[BEGIN]

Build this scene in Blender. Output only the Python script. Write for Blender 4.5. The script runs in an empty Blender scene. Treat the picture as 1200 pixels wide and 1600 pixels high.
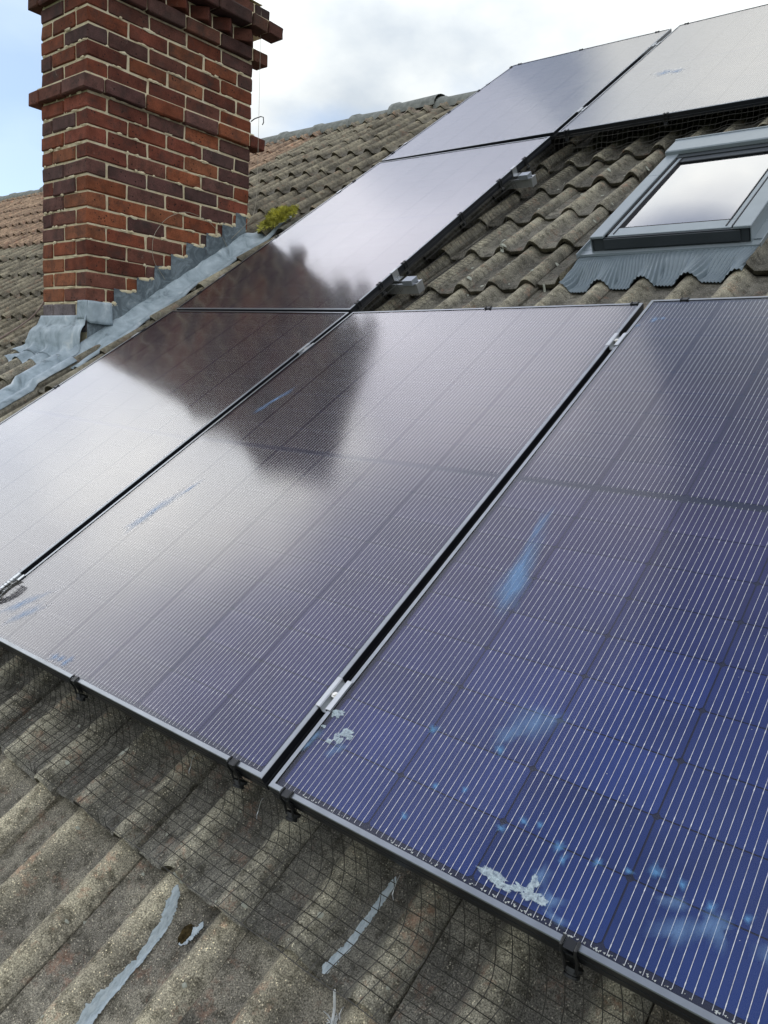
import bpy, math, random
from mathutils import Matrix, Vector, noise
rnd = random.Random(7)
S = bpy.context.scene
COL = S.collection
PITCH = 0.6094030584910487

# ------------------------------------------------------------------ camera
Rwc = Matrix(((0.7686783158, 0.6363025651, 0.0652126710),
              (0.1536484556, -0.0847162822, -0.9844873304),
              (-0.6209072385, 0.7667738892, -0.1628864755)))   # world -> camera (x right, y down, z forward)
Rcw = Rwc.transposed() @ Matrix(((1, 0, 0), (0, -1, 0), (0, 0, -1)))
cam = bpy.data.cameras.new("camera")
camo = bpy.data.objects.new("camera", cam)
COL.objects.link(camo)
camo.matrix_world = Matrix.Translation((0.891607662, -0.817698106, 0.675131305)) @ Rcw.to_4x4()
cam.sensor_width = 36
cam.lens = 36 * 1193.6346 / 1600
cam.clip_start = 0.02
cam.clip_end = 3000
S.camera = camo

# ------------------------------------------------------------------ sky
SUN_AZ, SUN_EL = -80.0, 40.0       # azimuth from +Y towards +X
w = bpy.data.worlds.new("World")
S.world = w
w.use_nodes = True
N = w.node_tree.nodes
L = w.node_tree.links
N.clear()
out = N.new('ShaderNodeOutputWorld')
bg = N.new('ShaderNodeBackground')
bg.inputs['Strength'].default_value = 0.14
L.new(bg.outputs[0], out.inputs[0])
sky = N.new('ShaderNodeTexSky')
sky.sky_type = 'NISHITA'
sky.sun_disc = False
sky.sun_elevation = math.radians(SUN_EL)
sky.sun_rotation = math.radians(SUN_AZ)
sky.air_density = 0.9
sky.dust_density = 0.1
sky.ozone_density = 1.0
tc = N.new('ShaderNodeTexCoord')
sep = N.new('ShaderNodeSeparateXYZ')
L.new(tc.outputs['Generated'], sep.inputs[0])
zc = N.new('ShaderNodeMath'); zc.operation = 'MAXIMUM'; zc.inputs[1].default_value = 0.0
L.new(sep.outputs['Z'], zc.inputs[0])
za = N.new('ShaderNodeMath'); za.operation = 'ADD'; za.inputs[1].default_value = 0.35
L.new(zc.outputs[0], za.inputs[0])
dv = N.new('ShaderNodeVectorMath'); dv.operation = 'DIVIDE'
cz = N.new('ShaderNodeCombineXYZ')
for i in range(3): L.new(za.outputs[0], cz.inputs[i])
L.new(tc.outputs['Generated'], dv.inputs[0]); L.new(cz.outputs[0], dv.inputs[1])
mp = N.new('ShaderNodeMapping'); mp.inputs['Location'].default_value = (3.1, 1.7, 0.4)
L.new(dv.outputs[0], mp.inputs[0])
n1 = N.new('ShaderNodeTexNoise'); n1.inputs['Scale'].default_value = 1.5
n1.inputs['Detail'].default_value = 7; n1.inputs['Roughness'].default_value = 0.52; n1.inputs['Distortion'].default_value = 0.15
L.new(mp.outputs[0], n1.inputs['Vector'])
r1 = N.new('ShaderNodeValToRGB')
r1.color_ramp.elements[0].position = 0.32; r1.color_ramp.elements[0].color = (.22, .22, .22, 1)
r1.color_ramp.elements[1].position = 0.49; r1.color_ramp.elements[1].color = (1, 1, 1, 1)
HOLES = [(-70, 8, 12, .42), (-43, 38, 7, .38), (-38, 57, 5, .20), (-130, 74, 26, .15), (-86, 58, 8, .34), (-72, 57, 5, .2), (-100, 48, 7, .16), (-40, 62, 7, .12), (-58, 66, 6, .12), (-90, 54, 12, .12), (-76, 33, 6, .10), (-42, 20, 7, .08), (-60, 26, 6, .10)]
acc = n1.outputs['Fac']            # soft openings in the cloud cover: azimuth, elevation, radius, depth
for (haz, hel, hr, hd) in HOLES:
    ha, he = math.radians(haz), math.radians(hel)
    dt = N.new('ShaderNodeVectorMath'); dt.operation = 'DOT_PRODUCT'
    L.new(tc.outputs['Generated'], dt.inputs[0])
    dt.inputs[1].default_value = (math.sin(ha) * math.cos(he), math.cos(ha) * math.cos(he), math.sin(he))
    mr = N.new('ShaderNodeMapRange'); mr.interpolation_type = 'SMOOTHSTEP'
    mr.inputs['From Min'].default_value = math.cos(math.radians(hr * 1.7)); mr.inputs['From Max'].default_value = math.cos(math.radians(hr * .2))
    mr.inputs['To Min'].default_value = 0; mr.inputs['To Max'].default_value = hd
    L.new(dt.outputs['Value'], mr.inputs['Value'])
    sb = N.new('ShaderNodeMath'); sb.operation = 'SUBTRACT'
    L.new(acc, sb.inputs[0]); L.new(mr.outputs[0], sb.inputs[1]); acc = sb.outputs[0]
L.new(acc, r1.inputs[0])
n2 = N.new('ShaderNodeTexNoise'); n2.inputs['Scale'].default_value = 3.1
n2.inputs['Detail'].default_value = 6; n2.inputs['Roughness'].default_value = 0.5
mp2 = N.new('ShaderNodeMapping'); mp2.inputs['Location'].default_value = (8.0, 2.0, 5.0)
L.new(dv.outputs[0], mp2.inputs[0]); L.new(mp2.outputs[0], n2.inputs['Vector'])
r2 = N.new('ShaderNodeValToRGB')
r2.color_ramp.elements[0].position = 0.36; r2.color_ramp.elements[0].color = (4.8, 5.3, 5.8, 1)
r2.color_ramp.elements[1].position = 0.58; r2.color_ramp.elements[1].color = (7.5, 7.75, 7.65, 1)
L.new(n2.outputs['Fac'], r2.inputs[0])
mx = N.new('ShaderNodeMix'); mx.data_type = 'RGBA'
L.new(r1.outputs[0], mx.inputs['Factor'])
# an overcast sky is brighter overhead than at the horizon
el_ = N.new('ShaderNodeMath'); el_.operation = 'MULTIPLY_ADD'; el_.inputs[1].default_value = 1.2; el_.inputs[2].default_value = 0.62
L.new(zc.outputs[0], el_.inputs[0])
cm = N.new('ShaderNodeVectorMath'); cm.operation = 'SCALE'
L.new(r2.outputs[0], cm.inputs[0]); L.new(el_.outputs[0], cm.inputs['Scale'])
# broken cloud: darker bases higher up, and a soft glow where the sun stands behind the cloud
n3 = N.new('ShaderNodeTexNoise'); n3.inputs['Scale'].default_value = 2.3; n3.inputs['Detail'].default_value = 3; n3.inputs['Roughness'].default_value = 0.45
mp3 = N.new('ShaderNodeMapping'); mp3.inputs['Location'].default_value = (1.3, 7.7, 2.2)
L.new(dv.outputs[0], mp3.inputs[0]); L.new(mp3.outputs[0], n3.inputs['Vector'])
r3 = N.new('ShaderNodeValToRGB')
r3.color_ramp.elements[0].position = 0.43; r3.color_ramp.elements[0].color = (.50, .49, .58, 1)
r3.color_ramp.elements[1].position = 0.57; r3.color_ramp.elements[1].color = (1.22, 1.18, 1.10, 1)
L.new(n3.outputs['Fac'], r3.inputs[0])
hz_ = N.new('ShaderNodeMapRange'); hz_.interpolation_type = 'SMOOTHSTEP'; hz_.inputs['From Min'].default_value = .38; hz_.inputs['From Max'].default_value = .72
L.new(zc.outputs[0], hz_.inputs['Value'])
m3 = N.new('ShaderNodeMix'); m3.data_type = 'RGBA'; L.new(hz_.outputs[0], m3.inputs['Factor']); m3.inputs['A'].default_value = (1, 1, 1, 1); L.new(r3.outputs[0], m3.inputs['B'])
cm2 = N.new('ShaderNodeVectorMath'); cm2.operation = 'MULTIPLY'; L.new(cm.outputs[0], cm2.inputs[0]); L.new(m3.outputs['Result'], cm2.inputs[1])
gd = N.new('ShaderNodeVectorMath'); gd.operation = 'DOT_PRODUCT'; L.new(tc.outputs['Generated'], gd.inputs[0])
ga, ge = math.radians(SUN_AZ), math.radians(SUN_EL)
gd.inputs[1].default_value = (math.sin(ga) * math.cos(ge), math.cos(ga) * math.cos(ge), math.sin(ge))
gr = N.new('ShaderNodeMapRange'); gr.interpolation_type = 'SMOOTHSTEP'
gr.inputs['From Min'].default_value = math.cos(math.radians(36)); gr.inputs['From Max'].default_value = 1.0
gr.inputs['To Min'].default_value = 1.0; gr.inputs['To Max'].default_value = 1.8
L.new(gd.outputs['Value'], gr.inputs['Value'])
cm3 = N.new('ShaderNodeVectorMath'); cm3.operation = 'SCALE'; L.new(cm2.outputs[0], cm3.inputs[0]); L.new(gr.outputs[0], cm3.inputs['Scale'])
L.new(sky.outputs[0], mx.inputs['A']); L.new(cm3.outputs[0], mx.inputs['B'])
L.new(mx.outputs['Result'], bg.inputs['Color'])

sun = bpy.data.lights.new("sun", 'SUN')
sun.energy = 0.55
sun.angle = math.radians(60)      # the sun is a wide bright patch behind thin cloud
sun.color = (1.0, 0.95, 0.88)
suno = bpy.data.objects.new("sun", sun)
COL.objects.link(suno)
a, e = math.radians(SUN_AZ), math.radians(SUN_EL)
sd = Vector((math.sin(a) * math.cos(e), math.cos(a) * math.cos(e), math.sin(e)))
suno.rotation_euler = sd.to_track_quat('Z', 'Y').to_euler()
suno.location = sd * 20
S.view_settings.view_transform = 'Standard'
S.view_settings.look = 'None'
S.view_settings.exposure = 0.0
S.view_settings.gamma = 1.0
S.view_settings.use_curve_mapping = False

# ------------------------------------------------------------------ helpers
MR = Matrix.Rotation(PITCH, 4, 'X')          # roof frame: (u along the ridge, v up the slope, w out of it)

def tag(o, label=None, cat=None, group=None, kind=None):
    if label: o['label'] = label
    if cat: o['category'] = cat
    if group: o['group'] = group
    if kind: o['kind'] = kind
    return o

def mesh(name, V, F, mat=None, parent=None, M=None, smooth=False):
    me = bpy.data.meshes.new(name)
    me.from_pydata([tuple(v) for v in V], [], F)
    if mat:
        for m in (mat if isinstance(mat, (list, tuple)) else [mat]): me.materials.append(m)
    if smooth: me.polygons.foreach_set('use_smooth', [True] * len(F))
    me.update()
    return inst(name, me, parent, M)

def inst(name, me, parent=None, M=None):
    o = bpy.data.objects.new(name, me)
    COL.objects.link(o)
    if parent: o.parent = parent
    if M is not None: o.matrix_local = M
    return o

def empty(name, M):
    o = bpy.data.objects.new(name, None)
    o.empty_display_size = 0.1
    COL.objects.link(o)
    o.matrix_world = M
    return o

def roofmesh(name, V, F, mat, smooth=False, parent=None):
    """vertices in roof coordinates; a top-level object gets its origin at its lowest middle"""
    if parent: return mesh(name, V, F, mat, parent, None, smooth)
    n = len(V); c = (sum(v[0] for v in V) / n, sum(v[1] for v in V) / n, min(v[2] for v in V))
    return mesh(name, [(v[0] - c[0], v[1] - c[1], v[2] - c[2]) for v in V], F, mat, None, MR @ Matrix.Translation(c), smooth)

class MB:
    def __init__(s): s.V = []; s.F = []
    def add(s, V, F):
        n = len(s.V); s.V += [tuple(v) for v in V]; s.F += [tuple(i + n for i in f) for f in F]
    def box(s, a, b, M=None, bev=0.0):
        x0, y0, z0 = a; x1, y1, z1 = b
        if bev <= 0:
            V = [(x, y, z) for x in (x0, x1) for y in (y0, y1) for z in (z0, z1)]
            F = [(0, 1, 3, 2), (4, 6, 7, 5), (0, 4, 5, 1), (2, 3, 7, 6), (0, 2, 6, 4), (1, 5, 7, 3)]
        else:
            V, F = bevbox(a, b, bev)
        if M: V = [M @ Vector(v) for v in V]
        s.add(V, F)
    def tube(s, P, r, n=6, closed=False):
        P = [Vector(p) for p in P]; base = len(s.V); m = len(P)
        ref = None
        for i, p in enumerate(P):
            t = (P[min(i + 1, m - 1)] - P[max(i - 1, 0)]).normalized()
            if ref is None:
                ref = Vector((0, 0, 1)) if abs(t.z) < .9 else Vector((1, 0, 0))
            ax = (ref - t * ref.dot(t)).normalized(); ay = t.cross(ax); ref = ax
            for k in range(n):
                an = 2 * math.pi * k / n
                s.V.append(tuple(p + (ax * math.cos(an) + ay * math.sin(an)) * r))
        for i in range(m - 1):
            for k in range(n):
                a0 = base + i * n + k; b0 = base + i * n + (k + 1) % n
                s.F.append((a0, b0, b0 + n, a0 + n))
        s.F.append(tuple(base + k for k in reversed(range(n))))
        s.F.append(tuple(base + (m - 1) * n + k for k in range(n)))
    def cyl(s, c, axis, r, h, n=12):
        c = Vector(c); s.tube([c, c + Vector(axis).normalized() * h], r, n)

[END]
[BEGIN]

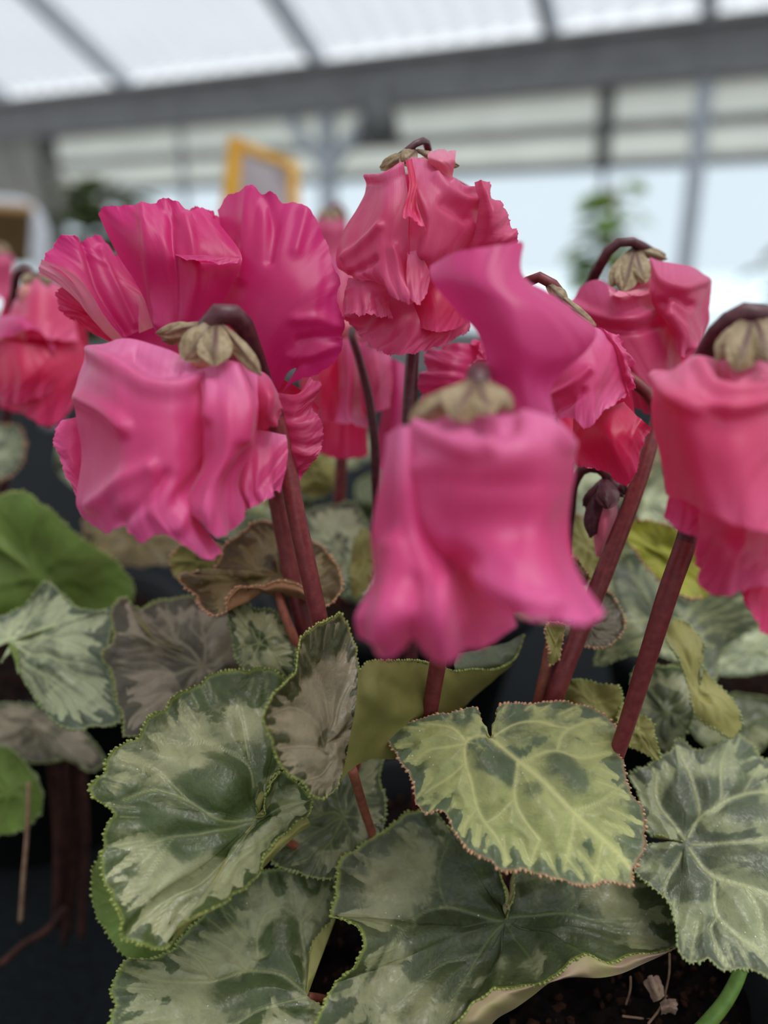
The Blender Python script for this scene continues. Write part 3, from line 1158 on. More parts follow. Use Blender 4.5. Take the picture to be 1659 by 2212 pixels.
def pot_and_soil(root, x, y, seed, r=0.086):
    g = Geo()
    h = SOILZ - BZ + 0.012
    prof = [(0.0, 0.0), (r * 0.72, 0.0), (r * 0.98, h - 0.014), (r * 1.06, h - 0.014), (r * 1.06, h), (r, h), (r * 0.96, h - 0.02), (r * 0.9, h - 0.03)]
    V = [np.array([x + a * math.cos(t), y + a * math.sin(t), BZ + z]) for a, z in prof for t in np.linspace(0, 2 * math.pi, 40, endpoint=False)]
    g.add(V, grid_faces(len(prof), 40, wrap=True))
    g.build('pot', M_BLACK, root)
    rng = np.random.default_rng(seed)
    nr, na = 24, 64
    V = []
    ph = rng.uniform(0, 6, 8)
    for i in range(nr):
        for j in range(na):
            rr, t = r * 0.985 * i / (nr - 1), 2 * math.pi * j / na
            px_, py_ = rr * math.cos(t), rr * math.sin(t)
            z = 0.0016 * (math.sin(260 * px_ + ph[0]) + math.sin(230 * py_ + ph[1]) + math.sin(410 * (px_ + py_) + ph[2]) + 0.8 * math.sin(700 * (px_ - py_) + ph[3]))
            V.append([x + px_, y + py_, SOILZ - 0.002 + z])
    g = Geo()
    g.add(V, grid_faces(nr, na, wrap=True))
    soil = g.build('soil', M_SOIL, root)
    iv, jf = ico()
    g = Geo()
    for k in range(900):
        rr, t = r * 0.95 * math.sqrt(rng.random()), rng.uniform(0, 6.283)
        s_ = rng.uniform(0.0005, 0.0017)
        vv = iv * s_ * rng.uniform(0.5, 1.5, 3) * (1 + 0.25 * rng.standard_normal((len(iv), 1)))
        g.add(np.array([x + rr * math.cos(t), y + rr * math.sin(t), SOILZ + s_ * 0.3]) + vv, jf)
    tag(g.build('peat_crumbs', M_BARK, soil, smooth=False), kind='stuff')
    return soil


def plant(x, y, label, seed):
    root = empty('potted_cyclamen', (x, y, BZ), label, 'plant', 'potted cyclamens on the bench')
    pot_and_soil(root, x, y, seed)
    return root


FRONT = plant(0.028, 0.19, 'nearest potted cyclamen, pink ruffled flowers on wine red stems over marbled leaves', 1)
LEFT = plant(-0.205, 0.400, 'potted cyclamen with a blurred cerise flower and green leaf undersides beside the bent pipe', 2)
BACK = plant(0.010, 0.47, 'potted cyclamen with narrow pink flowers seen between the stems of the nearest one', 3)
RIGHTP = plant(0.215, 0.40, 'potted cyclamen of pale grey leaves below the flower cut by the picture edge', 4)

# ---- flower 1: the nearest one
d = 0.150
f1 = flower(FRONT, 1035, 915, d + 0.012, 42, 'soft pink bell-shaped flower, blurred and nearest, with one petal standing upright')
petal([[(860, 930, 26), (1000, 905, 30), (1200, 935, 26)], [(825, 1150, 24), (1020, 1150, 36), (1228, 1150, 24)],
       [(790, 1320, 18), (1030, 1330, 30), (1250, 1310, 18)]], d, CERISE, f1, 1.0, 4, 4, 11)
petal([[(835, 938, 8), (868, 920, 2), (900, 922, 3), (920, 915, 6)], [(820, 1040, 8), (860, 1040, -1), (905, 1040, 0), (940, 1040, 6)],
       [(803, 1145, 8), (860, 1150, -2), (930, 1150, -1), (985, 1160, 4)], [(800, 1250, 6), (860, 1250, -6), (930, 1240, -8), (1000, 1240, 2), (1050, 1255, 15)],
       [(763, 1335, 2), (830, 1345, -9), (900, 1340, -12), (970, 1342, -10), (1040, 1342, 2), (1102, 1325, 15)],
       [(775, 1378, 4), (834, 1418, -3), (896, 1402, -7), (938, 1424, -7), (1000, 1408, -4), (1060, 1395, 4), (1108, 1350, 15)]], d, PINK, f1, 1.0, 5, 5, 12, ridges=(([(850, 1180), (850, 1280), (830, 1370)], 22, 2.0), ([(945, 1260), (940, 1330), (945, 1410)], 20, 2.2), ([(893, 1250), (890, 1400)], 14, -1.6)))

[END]

▶ **Problem statement**: Using the data above, print only the lines starting at the one with "Build this scene" and ending at the one with "PITCH = 0.6094030584910487", exactly as they stand, minus the pictures.

▶ **Correct response**:
Build this scene in Blender. Output only the Python script. Write for Blender 4.5. The script runs in an empty Blender scene. Treat the picture as 1200 pixels wide and 1600 pixels high.
import bpy, math, random
from mathutils import Matrix, Vector, noise
rnd = random.Random(7)
S = bpy.context.scene
COL = S.collection
PITCH = 0.6094030584910487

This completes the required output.